Waste of time making regulations for this. There is way too much out there to actually enforce it. Hell, they have more than enough work left to do in providing basic protection of copyrighted material. That being said I generally think it is a good thing to mention it if you do receive review copies.

Neth said...

hmm...interesting thoughts

I guess that I do support the idea that someone should disclose any free books they get (or if they are compensated - though how much is nobody's business). This is why I've had my 'disclosure' page up from pretty much the beginning.

I also think it's a waste of time and effort for small fish to be regulated. I honestly don't think that there is anything to worry about, but at the same time I do fear that a couple of small fish will be strung up as an example (similar to what the music industry has done with some file-sharing college students).

On the whole, I think that the big fish do need some regulation, but I have to agree with John Markley that this is more than a bit misguided when it exludes the big corporate entities where the stakes are much higher and actually have potential affect on most people's blogs.

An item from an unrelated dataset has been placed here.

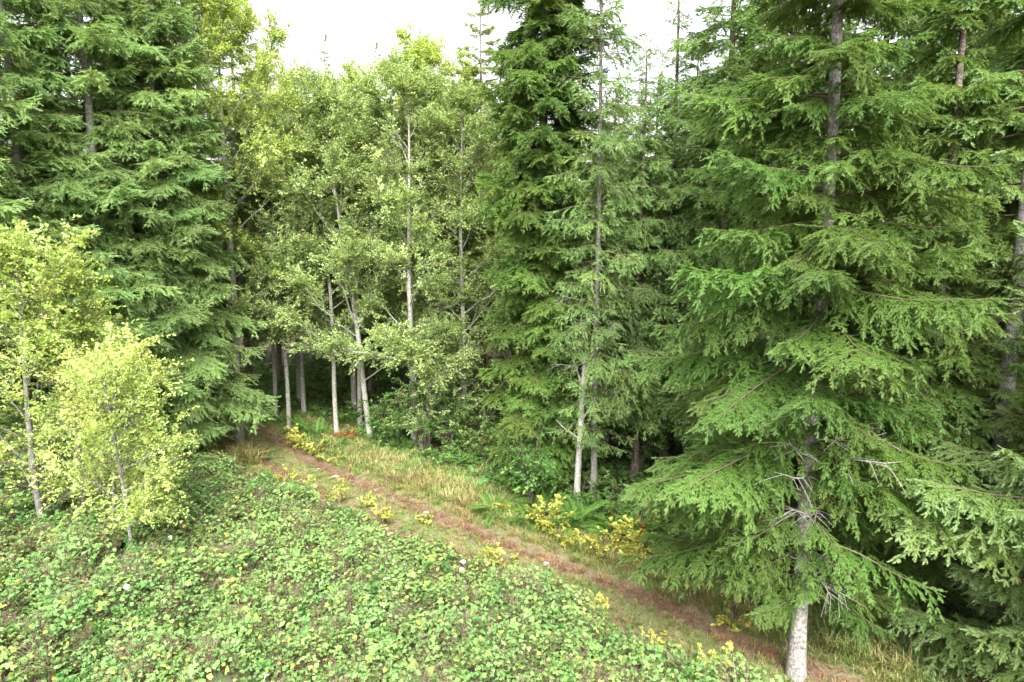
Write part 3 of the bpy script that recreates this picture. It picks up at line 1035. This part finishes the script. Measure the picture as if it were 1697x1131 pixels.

And Adam, I'm no legal scholar, but if your blog is visible in the US and you discuss products available in the US, then I don't see why you would be exempt.

Eddie C said...

Neth - the answer is more complicated that this (it always is), but Adam probably won't be subject to FTC regulation because it has not jurisdiction outside America. The blog posting all happen outside America, any promotional books are sent to an address outside america, and Adam is resident outside America. Any issues with the way promotional materials are used should be sorted out by the British competition authorities (who I don't think have rules on these sorts of things).

In short, as much as they'd like to (I kid, I kid!), US law enforcement, and US regulation, does not in general have jurisdiction outside the US

Neth said...

So, do these new regulations apply to reviews on Amazon.com

John Markley said...

"I honestly don't think that there is anything to worry about, but at the same time I do fear that a couple of small fish will be strung up as an example (similar to what the music industry has done with some file-sharing college students)."

That concerned me as well. One reason the FTC's claims that it will not be aggressively pursuing small fish does not reassure me is that it still leaves the door open to arbitrary enforcement, resulting in an uncertain environment where it's a crapshoot (or perhaps a matter of who's ticked off somebody in the FTC) whether you're treated as breaking the law or not.